→ **PROBLEM TO SOLVE**:
Return the full listing exactly as it is written.
# # # # # # #
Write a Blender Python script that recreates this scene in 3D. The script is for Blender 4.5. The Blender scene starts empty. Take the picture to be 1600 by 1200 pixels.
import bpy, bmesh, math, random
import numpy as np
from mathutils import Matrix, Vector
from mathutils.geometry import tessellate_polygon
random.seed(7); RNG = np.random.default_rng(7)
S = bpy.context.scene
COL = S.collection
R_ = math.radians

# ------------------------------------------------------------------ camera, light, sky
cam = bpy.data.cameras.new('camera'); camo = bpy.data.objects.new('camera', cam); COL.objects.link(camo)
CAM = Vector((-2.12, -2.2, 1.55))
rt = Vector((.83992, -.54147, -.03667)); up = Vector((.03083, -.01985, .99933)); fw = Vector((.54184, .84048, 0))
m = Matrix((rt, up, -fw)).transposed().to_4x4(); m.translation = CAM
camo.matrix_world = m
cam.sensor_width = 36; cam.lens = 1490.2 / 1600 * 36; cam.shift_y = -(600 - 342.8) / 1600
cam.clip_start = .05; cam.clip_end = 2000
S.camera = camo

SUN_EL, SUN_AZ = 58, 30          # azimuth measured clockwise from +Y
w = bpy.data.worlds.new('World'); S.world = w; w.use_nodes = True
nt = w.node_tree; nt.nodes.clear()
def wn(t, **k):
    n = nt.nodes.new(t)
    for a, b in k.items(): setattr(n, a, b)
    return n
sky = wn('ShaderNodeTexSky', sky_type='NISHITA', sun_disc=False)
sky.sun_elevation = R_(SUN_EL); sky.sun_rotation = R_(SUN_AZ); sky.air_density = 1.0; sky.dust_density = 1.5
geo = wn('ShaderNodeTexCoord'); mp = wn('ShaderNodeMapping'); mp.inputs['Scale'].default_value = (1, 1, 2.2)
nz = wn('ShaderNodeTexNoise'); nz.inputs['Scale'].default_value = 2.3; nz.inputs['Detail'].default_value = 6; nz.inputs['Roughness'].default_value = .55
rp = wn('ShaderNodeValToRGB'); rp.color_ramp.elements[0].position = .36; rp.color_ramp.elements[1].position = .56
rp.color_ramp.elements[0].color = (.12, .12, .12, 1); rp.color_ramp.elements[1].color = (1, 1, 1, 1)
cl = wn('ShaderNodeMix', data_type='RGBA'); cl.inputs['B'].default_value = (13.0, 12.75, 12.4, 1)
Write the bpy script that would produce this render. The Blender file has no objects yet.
# # # # # # #
→ **FINAL ANSWER**:
Write a Blender Python script that recreates this scene in 3D. The script is for Blender 4.5. The Blender scene starts empty. Take the picture to be 1600 by 1200 pixels.
import bpy, bmesh, math, random
import numpy as np
from mathutils import Matrix, Vector
from mathutils.geometry import tessellate_polygon
random.seed(7); RNG = np.random.default_rng(7)
S = bpy.context.scene
COL = S.collection
R_ = math.radians

# ------------------------------------------------------------------ camera, light, sky
cam = bpy.data.cameras.new('camera'); camo = bpy.data.objects.new('camera', cam); COL.objects.link(camo)
CAM = Vector((-2.12, -2.2, 1.55))
rt = Vector((.83992, -.54147, -.03667)); up = Vector((.03083, -.01985, .99933)); fw = Vector((.54184, .84048, 0))
m = Matrix((rt, up, -fw)).transposed().to_4x4(); m.translation = CAM
camo.matrix_world = m
cam.sensor_width = 36; cam.lens = 1490.2 / 1600 * 36; cam.shift_y = -(600 - 342.8) / 1600
cam.clip_start = .05; cam.clip_end = 2000
S.camera = camo

SUN_EL, SUN_AZ = 58, 30          # azimuth measured clockwise from +Y
w = bpy.data.worlds.new('World'); S.world = w; w.use_nodes = True
nt = w.node_tree; nt.nodes.clear()
def wn(t, **k):
    n = nt.nodes.new(t)
    for a, b in k.items(): setattr(n, a, b)
    return n
sky = wn('ShaderNodeTexSky', sky_type='NISHITA', sun_disc=False)
sky.sun_elevation = R_(SUN_EL); sky.sun_rotation = R_(SUN_AZ); sky.air_density = 1.0; sky.dust_density = 1.5
geo = wn('ShaderNodeTexCoord'); mp = wn('ShaderNodeMapping'); mp.inputs['Scale'].default_value = (1, 1, 2.2)
nz = wn('ShaderNodeTexNoise'); nz.inputs['Scale'].default_value = 2.3; nz.inputs['Detail'].default_value = 6; nz.inputs['Roughness'].default_value = .55
rp = wn('ShaderNodeValToRGB'); rp.color_ramp.elements[0].position = .36; rp.color_ramp.elements[1].position = .56
rp.color_ramp.elements[0].color = (.12, .12, .12, 1); rp.color_ramp.elements[1].color = (1, 1, 1, 1)
cl = wn('ShaderNodeMix', data_type='RGBA'); cl.inputs['B'].default_value = (13.0, 12.75, 12.4, 1)
Write the bpy script that would produce this render. The Blender file has no objects yet.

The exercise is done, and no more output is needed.